Tuesday, July 16, 2024

Sudan Tribune

Plural news and views on Sudan

Severe human rights violations reported in Sudan: UN

NEW YORK, May 7, 2004 (dpa) — The Sudanese government and the rebel groups locked in the civil war in Sudan’s western Darfur region have killed and raped the civilian population there and severely violated human rights, a United Nations report said Friday.

A team of the Geneva-based U.N. High Commissioner for Human Rights twice visited Darfur last month to probe reports of violations, concluding that the people in Darfur continue to “endure armed conflict and severe human rights and humanitarian crisis.”

“Rebel forces appear to have violated human rights and humanitarian law,” the team’s report said.

“Notwithstanding that fact, the mission identified disturbing patterns of massive human rights violations in Darfur perpetrated by the government of Sudan and its proxy militia, many of which constitute war crimes and/or crimes against humanity,” the report said.

In another damning report released Friday, the organization Human Rights Watch (HRW) said the Sudanese government is responsible for “ethnic cleansing” and crimes against humanity in Darfur.

The organizations said Khartoum has overseen and directly participated in massacres, summary executions of civilians, burnings of towns and villages, and the forcible depopulation of wide swathes of land long-inhabited by the Fur, Masalit and Zaghawa ethnic groups.

The United Nations report said a “reign of terror” exists today in Darfur because of repeated attacks on civilians by the government and proxy militiamen, use of indiscriminate aerial bombings and ground attacks on unarmed civilians and disproportionate use of force by the government and rebel groups.

The U.N. said the fighting was initiated by the rebel groups, the Sudan Liberation Army (SLA) and the Justice and Equality Movement (JEM), which drew its forces from the Zaghawa, Fur and Masalit tribes.

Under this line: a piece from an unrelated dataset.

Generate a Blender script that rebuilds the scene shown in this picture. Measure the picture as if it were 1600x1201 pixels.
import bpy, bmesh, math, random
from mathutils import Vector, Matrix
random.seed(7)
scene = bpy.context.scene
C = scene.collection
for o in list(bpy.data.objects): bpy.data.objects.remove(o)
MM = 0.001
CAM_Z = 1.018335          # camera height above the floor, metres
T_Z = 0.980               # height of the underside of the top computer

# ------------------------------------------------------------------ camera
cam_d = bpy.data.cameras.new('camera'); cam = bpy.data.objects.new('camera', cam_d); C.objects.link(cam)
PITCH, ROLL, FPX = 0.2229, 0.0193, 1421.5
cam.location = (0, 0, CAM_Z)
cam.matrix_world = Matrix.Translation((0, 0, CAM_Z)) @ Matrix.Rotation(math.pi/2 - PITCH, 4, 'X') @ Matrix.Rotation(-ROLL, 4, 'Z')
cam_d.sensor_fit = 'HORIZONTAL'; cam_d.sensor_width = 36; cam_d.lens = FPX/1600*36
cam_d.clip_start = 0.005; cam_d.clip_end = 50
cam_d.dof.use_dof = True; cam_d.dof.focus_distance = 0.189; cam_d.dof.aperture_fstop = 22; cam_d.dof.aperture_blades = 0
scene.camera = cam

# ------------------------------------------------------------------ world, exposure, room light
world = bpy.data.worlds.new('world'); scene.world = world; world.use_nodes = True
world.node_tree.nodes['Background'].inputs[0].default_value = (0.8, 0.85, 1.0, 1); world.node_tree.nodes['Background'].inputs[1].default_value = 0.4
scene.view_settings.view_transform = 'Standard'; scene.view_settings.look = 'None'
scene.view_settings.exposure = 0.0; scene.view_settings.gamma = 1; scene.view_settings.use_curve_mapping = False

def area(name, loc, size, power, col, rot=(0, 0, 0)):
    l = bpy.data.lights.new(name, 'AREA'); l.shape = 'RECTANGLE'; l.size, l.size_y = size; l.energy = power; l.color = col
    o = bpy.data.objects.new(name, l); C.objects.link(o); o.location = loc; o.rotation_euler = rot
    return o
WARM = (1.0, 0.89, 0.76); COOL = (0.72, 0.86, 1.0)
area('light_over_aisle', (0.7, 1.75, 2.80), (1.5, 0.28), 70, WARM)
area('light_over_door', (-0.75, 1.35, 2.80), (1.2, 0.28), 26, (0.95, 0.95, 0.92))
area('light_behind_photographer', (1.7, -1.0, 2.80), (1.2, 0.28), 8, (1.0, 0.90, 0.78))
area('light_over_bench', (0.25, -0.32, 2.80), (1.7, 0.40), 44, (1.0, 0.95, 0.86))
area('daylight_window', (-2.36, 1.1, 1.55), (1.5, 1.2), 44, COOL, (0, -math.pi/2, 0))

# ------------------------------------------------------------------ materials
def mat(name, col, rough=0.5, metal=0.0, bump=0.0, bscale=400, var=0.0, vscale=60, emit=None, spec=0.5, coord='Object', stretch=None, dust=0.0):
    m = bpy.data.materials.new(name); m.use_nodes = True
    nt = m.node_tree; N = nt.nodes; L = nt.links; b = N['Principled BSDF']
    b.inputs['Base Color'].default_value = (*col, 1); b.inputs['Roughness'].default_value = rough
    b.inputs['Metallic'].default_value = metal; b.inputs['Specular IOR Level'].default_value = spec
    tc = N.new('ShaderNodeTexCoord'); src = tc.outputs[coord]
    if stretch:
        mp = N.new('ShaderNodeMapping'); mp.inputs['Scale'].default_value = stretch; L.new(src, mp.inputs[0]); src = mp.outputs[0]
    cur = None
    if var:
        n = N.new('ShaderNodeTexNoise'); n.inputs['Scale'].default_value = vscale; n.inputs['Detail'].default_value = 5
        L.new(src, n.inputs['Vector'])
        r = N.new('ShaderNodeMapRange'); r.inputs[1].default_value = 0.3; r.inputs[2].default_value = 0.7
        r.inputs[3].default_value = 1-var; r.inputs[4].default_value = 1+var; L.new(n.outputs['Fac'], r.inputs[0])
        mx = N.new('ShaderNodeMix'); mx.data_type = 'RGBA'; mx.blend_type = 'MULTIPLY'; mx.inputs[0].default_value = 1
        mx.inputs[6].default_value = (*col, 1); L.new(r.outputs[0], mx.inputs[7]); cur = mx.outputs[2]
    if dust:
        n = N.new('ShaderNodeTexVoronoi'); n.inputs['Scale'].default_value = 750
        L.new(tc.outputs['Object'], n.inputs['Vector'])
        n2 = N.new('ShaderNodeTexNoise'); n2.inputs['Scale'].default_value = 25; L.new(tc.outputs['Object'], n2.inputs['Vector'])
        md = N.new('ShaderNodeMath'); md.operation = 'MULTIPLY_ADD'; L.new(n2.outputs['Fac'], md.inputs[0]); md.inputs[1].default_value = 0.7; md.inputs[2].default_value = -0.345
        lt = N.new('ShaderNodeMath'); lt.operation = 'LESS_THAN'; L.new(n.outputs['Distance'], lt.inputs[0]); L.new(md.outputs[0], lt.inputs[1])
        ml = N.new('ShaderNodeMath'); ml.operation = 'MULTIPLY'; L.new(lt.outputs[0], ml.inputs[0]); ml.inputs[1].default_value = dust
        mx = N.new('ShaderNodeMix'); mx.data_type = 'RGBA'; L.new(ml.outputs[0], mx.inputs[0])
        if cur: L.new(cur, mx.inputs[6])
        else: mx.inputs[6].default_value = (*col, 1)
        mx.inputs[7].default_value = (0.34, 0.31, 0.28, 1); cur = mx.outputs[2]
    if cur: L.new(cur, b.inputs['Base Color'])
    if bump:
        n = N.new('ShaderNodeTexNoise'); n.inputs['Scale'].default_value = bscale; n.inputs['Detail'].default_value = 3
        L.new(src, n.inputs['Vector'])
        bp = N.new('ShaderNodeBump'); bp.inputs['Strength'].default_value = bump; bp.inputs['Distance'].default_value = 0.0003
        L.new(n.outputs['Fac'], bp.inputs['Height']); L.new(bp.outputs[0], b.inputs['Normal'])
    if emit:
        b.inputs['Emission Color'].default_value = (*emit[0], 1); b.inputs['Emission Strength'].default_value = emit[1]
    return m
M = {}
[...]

The government in Khartoum then sponsored fighters of apparently Arab descend to fight the African rebels.

It said an ethnically-based conflict was met by an ethnically- based response, building on long tribal rivalries in the region of Darfur.

The investigation showed that the patterns of attacks on civilians include killing, rape, pillage of livestocks and destruction of property, water resources and massive displacement of much of the Darfur population.

The patterns of violence pointed to an intent by Khartoum to subjugate people who are suspected of providing help to the rebels and to prevent them from leaving the country.

“It is that the current pattern of massive and gross human rights violations as reported by those displaced raises very serious concerns as to their survival, security and human dignity,” the report said.

It said the situation of displaced people has become “increasingly untenable” if the current ceasefire is not observed by the warring parties.

The report said there are now more than 1 million displaced people inside Darfur, compared with 250,000 in September 2003. Tens of thousands of Sudanese have also taken refuge in neighbouring Chad.

Sudan was elected this week to serve for three years, starting in January, in the 53-nation U.N. Commission on Human Rights in Geneva by a New York group known as the Economic and Social Council. Sudan’s election drew a protest from the United States.